When evaluating potential coaches or trainers, look for people who can translate accounting jargon into practical management language. You want someone who can explain why cash flow matters differently from profitability, how to read financial statements like a strategic leader rather than an accountant, and how to create meaningful financial reports that help your board make better decisions.

Be sure to block recurring time on your calendar to review the financial reports.  Just twenty minutes a month, over time, will allow you to get a sense of what’s normal, what isn’t, and make it easier to identify any potential problems while they’re still small.

And make time to review your organization's financial policies and internal controls. You don't need to write these policies yourself, but you should understand what they say and why they exist. Regular policy reviews also provide great opportunities to ask questions and deepen your understanding of financial management principles.

Of course, you should build finance skills across your entire leadership team, not just yourself.
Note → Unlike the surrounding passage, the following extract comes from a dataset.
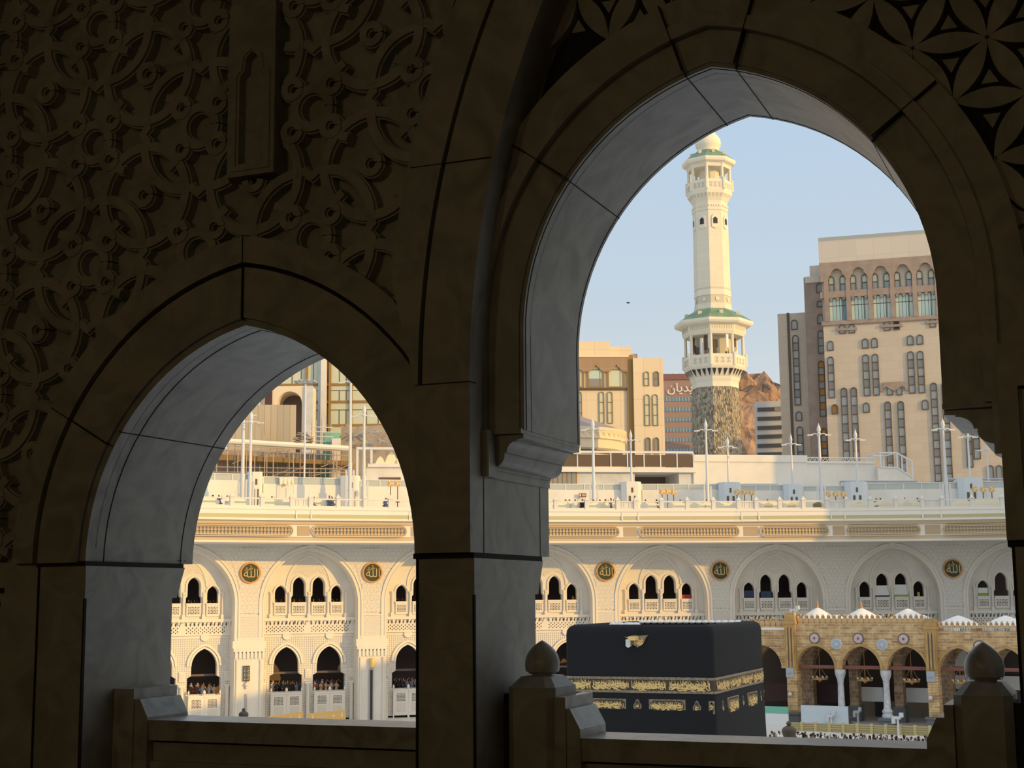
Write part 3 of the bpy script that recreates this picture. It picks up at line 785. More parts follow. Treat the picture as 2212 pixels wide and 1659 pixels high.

When your program managers, development director, and other key staff understand basic financial concepts, the whole organization makes better decisions. Consider bringing in trainers for leadership team workshops or sending multiple staff members to relevant training programs.

Your Financial Leadership Starts Now

The path forward is clear: nonprofit organizations thrive when their executive directors embrace financial leadership. Your CPA and treasurer's expertise remains valuable, but it cannot substitute for your strategic vision and operational knowledge.

This isn't about becoming an accountant or taking over anyone else’s responsibilities. It's about claiming your rightful role in guiding your organization's financial health and strategic direction. It's about ensuring that financial decisions support rather than limit your mission impact.

The stakes are too high to remain on the sidelines. Your community is counting on your organization to be both effective and sustainable. That requires executive directors who can integrate financial thinking into every aspect of organizational leadership.

Your journey toward financial leadership can start today with a simple step: schedule that monthly financial review meeting, get a dashboard of key metrics, or sign up for a financial training program designed for nonprofit executives. Which step you take first matters less than taking that first step.

Pro Tip

Here's the truth your treasurer and CPA might not tell you: they're hoping you'll step up too. They want a partner in financial stewardship, not a passive recipient of their reports. They want an executive director who can engage in strategic financial conversations and help the organization make decisions that balance fiscal responsibility with mission impact.

Your organization's financial health is too important to delegate entirely to others. It's time to reclaim your role in leading it.